The BUA board chairman explained that despite the reduction in the company’s bottom line, it is committed to shareholder value, announcing a dividend of N2 per share for the year ended December 31, 2023.
Mr Rabiu said that the operating environment within the period was challenging as global growth declined to 3.2 per cent in 2023 from 3.5 per cent recorded in 2022.
“Conversely, global inflation peaked at 6.8 per cent in 2023. Across Sub-Saharan Africa, economic growth declined to 3.3 per cent relative to the 4.0 per cent recorded in 2022, driven majorly by the global slowdown, weather shocks and supply-side issues,” he said.
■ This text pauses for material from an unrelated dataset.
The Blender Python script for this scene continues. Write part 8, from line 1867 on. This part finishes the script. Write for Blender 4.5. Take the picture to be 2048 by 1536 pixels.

He said that the company would continue to implement and pursue its strategic goals of expansion and increasing market share.
He said that it would also explore solutions that will enable it to sustain value creation for its shareholders and other stakeholders.
According to Mr Rabiu, the company also improved its capacity utilisation to 61.2 per cent in 2023 from 59.8 per cent in 2022, due to an increase in cement volumes dispatched, adding that the increase in volumes dispatched also increased market share.
“Furthermore, Earnings Before Interest, Taxes, Depreciation and Amortisation (EBITDA) rose to N169 billion from N155 billion recorded in the prior year,” he said.
On his part, Mr Yusuf Binji, the Managing Director of the company, said that the major challenges faced during the year arose from the currency redesign policy of the Central Bank of Nigeria (CBN).
Mr Binji said that the 2023 general elections and foreign exchange volatilities also created major challenges.
“Like every manufacturing business, some of our inputs are dollar-denominated, and with the devaluation and continued depreciation of the Naira, we recorded rising energy and other raw materials’ costs.
“Also, the depreciation of the Naira led to the revaluation of existing liabilities on the balance sheet, which resulted in an exchange loss of N70 billion,” he said.